DICA DE FILME ("Birth/Rebirth")

 Dica de Filme


Título: Birth/Rebirth
Ano de lançamento: 2023
Direção: Laura Moss


Nosso eterno confronto com a morte

A maternidade é algo que acompanha todas as mulheres. Inevitavelmente. Seja por questões biológicas (afinal, são elas que engravidam), seja construções sociais, tanto para aqueles que querem ser mãos, para as que já são, ou para quem não quer, simplesmente, ter filhos. Mesmo nos dias atuais muita coisa envolvendo a maternidade é tabu, e, portanto, não deixa de ser interessante que um dos melhores filmes do ano (este "Birth/Ribirth") traga à mesa assuntos um tanto espinhosos, não sendo condescendente com as personagens femininas da trama, mas, também tecendo boas críticas sobre algumas problemáticas que as mulhres passam numa sociedade (ainda muito) machista. 




Tudo se ancora muito pela sensibilidade da diretora Laura Moss, tanto na sua condução narrativa (bem intrigante do começo ao fim), quanto no roteiro, que é co-escrito por ela e por Brendan J. O'Brien. Roteiro, esse, que desenvolve bem as protagonistas Rose e Celie, e, a partir do drama pessoal de uma, e do foco um tanto perturbador de outra em relação à ciência, o filme consegue abordar bem questões como luto, morte, maternidade (e todas as suas implicações) e desejos. 

Sim, desejos, pois, o que sustenta boa parte das alegorias de "Birth/Rebirth" é a vontade de ambas as protagonistas em se tratando da maternidade (uma querendo muito ser mãe, e a outra passando de todos os limites para meio que remediar um pouco de sua negligência materna). Nesse sentido, temas espinhosos são colocados na mesa sem medo ou pudor, como aborto e experiências bastante complicadas envolvendo pessoas (vivas ou não). 

Através disso, o roteiro de "Birth/Rebirth" atualiza uma certa história clássica de horror, só que pelo viés feminino dos tempos atuais, questionando de maneira bem pertinente os limites da ética científica, ao mesmo tempo que pede uma reflexão sobre o papel das mulheres em se tratando de maternidade, onde, inclusive, os homens possuem uum papel secundário, acessório mesmo. Nesse aspecto, é interessante notar como a história consegue abordar problemáticas femininas sem se ancorar em nenhuma figura masculina de relevância, quase como se dissesse que as mulheres possuem suas próprias dinâmicas e problemas, e que elas podem se resolver entre si.



Ao mesmo tempo, temos aqui uma crítica muito boa em como a vida em si é tratada quando a questão passa dos afetos mais íntimos para algo mais pragmático, não tratando somente vida e morte como eventos naturais, mas, como objetos de estudo que não levam em consideração a individualidade das pessoas, suas memórias, ou seja, tudo o que as tornam seres humanos. Porém, que fique claro: o filme não tece nenhum julgamento moral raso, no entanto, não se furta em apontar algumas contradições que valem a pena serem questionadas. 

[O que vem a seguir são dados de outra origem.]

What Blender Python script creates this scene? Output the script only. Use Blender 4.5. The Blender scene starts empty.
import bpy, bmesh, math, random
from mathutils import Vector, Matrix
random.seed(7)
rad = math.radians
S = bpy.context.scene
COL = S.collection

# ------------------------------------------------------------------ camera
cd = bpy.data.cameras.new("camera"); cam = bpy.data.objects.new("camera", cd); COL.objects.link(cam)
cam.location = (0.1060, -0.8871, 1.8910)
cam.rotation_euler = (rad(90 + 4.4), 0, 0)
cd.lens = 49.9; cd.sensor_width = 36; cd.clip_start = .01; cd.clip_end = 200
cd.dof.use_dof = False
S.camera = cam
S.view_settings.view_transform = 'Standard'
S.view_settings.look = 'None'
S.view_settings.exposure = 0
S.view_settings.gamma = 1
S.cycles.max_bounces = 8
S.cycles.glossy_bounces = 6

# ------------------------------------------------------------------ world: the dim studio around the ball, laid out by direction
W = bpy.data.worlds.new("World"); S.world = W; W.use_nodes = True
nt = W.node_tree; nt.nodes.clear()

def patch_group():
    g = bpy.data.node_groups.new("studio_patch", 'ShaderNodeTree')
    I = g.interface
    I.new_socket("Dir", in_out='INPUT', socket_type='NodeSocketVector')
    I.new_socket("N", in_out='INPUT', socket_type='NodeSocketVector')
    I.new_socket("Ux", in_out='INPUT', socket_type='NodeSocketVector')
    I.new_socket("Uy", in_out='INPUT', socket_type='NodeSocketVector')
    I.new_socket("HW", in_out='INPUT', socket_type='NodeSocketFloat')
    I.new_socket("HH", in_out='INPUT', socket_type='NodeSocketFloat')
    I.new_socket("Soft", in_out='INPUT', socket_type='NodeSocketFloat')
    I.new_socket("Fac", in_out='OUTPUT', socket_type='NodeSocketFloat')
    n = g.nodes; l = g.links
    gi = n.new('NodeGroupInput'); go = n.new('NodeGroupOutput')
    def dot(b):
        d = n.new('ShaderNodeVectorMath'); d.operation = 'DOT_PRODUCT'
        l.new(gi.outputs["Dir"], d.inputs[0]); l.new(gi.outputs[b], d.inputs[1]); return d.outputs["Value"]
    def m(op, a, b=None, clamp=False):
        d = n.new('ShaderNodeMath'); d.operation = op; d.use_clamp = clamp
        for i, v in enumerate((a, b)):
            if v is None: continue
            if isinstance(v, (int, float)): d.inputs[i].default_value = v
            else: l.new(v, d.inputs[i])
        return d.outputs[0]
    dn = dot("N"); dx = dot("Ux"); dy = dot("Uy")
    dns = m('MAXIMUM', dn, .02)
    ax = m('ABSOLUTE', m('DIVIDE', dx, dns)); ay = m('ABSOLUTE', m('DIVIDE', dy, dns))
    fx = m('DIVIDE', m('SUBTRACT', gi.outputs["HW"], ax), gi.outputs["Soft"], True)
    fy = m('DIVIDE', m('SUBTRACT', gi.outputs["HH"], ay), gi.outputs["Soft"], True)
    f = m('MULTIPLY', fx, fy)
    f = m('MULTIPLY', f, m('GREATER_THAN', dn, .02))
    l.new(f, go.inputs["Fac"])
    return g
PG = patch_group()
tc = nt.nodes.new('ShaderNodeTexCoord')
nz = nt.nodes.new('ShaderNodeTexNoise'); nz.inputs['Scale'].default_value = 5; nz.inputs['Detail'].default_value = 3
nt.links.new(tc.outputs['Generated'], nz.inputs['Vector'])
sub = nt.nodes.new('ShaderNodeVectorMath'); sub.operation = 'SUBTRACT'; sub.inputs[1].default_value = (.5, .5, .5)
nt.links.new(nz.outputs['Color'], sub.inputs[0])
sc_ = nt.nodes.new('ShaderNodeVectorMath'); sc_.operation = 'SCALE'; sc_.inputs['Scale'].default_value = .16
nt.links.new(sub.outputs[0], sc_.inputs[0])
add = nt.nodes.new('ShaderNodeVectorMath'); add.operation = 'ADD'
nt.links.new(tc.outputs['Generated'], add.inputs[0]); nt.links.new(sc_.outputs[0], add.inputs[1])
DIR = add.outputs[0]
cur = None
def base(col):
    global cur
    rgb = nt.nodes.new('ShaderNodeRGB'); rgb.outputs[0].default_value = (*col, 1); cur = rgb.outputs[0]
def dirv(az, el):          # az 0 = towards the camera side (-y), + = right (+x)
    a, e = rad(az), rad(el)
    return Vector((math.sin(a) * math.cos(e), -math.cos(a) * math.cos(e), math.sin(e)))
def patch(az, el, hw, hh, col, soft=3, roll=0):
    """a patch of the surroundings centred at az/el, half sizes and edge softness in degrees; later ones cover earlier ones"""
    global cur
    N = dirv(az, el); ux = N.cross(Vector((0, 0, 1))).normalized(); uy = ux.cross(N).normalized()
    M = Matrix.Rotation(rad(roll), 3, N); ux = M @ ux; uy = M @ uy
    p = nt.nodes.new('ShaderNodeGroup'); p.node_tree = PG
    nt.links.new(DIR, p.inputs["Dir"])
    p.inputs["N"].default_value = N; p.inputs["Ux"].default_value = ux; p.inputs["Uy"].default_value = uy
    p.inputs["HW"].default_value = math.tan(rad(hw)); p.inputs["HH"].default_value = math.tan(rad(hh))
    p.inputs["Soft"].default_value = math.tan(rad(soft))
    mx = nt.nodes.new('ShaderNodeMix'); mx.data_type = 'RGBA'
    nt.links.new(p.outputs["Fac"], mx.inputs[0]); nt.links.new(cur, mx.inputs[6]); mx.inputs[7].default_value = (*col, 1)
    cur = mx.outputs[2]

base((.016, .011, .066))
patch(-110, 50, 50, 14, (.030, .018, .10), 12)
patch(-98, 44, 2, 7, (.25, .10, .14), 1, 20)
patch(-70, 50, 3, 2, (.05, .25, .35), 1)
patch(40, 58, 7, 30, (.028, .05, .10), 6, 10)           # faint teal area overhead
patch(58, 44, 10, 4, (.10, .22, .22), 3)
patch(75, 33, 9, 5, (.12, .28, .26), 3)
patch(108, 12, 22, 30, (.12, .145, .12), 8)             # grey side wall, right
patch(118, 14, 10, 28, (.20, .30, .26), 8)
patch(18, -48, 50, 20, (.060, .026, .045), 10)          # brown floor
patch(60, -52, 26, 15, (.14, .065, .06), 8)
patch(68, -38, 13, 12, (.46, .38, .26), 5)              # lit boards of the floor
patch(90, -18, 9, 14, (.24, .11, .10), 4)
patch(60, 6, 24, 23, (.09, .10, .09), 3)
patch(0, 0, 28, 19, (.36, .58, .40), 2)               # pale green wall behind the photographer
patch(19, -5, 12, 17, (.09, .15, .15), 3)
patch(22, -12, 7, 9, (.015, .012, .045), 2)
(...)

Ao mesmo tempo, "Birth/Rebirth" se ancora não somente na direção e no roteiro, mas, nas atuações. Marin Ireland faz uma Rose fria e calculista, mas, que, em determinado momento, vislumbra-se com sua "criação" de uma forma quase ingênua, e essa dualidade de posturas é bem explorada pela atriz. Já Judy Reyes tem uma interpretação diferente de sua personagem Celie, mas, ainda assim, bastante interessante, pois, transita entre a apatia e a desilusão de uma vida materna que não a completa, e depois, para a mesma frieza que a Rose tinha no começo do filme, quase que numa troca de postura entre as personagens. Não é um trabalho fácil, contudo, as atrizes mandam muito bem (afinal, o filme se ancora praticamente 100% nelas).



Em suma, "Birth/Rebith" é um filme um tanto esquisito, mas, interessantíssimo por abordar temas muito complicados sob a ótica feminina, e não da maneira mais óbvia. Sob vários aspectos, é um drama, contudo, também é um horror, no entanto, não um horror gráfico com sustos fáceis. O amedrontador, no final das contas, é mesmo o mundo contemporâneo, e certa relativização da vida e da morte, mas, para voltar para um viés mais conservador, espiritualista, e sim, para questionar limites da ética no uso das pessoas (tanto de seus corpos, quanto de suas mentes). 

Numa realidade onde há um embate paupérrimo entre fé e ciência, "Birth/Rebirth" realmente é um filme provocador.